Supplied material =>
§

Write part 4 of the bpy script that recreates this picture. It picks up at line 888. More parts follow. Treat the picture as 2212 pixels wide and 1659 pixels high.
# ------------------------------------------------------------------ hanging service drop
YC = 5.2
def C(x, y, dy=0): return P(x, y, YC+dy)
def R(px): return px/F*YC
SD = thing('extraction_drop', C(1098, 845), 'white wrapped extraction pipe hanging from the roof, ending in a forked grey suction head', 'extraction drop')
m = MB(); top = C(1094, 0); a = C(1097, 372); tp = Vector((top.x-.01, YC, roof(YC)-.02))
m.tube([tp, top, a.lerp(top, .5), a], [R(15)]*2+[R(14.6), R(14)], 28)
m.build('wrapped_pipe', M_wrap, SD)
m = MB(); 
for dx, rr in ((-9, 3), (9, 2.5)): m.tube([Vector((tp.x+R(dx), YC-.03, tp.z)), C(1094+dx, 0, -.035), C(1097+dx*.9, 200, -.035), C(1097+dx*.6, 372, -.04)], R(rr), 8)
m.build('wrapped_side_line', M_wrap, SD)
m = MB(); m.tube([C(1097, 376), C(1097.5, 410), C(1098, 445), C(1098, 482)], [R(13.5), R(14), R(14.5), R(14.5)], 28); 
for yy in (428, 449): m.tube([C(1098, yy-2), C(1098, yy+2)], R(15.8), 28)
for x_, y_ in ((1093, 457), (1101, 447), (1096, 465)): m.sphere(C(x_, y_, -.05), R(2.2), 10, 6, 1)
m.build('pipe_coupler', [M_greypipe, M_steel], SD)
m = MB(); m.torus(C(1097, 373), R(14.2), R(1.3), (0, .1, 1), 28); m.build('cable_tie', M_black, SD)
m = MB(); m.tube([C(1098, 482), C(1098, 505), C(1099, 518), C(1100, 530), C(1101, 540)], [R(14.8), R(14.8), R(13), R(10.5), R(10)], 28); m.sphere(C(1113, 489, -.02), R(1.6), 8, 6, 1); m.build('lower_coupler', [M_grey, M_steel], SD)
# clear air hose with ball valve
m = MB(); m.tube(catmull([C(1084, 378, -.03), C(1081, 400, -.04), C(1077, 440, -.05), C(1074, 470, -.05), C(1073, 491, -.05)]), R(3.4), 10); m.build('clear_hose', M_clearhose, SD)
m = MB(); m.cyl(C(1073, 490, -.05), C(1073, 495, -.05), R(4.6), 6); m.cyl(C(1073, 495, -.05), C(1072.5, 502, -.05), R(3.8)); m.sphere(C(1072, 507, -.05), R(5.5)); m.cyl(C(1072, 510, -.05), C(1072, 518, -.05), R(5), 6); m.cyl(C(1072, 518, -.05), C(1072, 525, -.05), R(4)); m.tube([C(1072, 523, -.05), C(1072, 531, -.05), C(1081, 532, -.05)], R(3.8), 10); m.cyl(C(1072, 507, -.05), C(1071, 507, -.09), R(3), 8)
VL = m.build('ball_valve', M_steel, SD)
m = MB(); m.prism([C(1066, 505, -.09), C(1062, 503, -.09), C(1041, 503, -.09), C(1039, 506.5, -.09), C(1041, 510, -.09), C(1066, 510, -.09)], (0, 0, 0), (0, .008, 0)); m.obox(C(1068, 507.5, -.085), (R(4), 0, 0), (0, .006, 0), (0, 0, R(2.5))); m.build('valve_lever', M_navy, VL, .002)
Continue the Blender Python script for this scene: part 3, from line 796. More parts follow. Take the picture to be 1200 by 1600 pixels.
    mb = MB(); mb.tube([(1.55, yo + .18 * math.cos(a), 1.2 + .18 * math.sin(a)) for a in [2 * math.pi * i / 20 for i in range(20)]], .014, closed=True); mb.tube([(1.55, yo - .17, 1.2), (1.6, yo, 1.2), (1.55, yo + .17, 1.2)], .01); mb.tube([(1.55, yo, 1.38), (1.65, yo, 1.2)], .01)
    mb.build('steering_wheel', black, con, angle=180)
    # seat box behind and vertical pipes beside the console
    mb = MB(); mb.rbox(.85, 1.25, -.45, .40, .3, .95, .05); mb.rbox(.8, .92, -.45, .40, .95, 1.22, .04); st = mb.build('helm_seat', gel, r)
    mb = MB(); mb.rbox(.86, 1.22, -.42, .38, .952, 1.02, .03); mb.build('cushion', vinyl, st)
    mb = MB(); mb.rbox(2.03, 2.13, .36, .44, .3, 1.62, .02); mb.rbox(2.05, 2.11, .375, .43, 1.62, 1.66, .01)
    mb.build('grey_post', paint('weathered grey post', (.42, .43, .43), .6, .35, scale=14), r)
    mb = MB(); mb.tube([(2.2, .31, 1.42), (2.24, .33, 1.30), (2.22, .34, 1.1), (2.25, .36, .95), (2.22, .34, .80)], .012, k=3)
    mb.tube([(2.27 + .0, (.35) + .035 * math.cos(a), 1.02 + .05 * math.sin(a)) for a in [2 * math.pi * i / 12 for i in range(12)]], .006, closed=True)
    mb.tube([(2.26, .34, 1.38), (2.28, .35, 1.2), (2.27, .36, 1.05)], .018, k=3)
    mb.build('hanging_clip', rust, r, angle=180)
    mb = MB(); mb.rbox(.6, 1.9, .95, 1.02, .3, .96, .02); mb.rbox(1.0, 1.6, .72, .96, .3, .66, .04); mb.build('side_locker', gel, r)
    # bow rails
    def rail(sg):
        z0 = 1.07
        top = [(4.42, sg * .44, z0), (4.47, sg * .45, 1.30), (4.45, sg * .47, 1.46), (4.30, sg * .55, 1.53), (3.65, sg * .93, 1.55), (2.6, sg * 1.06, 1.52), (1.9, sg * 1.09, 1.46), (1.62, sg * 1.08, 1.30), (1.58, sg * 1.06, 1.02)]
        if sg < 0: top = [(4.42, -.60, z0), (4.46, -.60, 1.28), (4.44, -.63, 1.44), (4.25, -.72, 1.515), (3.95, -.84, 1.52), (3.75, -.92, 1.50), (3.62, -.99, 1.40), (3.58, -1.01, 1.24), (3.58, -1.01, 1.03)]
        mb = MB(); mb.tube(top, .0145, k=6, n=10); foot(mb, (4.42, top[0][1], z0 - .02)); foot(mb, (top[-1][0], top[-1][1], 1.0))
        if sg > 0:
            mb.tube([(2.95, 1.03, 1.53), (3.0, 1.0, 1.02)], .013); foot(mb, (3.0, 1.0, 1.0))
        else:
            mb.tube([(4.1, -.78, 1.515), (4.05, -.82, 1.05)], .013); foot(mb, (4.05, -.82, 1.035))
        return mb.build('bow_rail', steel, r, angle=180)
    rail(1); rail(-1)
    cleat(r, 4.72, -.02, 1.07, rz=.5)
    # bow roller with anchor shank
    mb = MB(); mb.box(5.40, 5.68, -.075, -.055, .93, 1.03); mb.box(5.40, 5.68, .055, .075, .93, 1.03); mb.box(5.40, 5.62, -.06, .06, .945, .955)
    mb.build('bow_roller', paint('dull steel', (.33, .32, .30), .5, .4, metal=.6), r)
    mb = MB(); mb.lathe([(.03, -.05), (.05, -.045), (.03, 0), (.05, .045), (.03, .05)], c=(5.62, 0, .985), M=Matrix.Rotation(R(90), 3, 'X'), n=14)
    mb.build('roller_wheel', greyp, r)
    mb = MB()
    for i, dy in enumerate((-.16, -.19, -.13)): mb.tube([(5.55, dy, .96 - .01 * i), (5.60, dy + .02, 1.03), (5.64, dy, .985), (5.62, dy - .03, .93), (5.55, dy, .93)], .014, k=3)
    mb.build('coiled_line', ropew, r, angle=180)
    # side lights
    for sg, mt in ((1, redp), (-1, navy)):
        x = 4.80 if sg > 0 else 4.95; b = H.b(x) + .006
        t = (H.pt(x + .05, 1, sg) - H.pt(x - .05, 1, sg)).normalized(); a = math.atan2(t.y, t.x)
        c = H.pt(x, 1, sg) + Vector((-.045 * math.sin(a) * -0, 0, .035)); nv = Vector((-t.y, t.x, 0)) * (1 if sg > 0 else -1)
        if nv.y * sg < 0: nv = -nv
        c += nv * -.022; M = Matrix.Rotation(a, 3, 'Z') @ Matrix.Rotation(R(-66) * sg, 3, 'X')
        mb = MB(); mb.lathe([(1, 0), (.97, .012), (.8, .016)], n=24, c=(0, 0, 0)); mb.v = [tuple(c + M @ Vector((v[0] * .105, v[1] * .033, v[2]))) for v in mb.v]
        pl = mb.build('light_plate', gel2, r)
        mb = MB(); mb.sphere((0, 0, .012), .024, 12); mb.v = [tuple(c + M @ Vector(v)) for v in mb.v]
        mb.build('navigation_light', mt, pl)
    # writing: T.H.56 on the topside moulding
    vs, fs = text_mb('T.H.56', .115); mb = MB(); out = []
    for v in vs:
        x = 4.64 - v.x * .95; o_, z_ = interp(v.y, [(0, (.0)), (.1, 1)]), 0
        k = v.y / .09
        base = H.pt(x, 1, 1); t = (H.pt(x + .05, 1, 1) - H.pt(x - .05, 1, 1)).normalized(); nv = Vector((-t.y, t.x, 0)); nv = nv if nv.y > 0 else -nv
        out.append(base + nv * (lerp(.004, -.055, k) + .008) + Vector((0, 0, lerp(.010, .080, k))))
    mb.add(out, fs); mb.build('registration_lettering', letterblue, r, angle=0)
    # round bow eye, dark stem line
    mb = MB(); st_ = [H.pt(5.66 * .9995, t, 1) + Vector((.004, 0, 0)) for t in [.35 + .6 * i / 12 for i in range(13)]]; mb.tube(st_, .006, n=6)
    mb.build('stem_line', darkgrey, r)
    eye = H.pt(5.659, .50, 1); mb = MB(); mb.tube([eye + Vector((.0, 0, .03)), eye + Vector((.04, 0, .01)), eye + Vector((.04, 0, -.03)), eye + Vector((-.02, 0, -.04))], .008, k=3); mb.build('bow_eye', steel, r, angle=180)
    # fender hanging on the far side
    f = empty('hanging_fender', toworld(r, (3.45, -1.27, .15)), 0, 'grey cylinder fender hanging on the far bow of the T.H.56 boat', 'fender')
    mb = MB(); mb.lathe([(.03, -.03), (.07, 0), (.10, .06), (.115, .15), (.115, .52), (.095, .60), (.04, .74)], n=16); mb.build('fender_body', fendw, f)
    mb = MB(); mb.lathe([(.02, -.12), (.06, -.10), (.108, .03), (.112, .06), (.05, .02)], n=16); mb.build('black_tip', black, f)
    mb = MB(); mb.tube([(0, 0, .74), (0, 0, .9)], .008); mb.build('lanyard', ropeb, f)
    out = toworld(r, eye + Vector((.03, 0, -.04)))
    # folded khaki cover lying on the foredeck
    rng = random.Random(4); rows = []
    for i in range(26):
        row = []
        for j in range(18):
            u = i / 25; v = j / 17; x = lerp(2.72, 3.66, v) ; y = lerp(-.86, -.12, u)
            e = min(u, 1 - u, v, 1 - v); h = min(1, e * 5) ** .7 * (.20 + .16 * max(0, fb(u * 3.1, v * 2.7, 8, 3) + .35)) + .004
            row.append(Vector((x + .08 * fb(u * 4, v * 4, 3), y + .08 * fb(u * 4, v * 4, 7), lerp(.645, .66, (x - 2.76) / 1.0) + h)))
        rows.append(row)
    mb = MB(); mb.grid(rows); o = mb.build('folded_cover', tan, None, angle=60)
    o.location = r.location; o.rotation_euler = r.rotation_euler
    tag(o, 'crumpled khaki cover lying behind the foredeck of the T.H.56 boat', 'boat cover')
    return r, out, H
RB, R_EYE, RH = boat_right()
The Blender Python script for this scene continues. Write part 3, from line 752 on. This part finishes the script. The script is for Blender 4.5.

§

Set exercise =>
Using the listing, collect all lines in which the string "script" is found.

Exercise solution =>
Write part 4 of the bpy script that recreates this picture. It picks up at line 888. More parts follow. Treat the picture as 2212 pixels wide and 1659 pixels high.
Continue the Blender Python script for this scene: part 3, from line 796. More parts follow. Take the picture to be 1200 by 1600 pixels.
The Blender Python script for this scene continues. Write part 3, from line 752 on. This part finishes the script. The script is for Blender 4.5.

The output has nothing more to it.